Although the stock market has shown excellent gains in the past three or four years, with-profits policies have failed to taker advantage as they have held to low a level in shares and property, which has also boomed. Now it is too late to invest in these markets, both of which may well be reaching their peak very soon.

Financial advisers love endowment policies when they were selling them twenty years ago. They reaped huge rewards in terms of commission at the time, but even they have no faith in the policies any more. A recent survey showed that over 60% of IFAs now have a negative view of with-profits, and just 1% of IFAs remain very positive about them. However, it does not appear that IFAs are making much attempt to help their investors get rid of the failing policies.

Industry watchdog the Financial Services Authority is worried that advisers are failing to give advice on policies because they are complex and they fear being accused of mis-selling the policy in the first place.

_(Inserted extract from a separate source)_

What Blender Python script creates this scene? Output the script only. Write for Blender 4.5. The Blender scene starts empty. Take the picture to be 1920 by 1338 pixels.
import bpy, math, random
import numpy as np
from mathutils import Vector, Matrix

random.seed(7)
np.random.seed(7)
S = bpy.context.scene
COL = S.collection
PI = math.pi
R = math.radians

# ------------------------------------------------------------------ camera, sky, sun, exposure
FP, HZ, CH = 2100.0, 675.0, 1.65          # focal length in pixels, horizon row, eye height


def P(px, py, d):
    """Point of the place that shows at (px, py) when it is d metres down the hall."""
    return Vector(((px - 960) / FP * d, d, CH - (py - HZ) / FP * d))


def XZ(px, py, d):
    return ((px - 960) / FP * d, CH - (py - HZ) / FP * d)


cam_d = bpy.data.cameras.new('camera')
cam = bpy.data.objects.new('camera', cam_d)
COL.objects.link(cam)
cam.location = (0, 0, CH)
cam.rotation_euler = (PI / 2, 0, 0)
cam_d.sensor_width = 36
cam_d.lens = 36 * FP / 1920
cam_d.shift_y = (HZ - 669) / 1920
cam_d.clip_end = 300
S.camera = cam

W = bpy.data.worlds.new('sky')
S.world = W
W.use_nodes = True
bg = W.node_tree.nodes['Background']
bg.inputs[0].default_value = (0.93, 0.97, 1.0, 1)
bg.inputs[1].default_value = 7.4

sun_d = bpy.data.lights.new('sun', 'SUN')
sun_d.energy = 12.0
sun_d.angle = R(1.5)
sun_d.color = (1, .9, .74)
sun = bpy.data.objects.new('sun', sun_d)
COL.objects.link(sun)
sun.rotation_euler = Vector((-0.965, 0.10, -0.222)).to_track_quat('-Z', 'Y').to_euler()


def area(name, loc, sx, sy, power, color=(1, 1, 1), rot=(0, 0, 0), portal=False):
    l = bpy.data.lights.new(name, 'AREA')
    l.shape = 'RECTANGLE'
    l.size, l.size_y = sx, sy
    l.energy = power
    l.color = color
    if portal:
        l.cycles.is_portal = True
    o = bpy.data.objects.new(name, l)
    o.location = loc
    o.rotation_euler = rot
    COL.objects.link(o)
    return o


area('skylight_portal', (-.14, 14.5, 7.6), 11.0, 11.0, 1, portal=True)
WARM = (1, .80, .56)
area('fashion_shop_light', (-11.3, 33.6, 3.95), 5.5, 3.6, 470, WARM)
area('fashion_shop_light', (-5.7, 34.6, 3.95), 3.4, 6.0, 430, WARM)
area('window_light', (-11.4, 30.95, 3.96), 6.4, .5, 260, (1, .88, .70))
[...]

The Actuarial Profession has found out how much the insurance industry was boosting pay-outs in the nineties to make new sales of the policies. In that period they were paying out up to 24% more to investors than they were due. Those problems had gone by 2004, but of course pay-out levels dropped as a result.

There is also a question about charges. Calculations show that 25 policies due to mature in 2007 should have given a decent 10.4% annual growth. Thus a £50-a-month investment would have paid out £71,000. In actuality the pay-out average was a mere £39,667 – an annual growth of only 7%.

Endowments were sold by salesmen who were paid a lump sum up front – out of the policy investment – and who failed to give follow-up advice. A third of annual growth has been lost. It makes a big difference to the bottom line.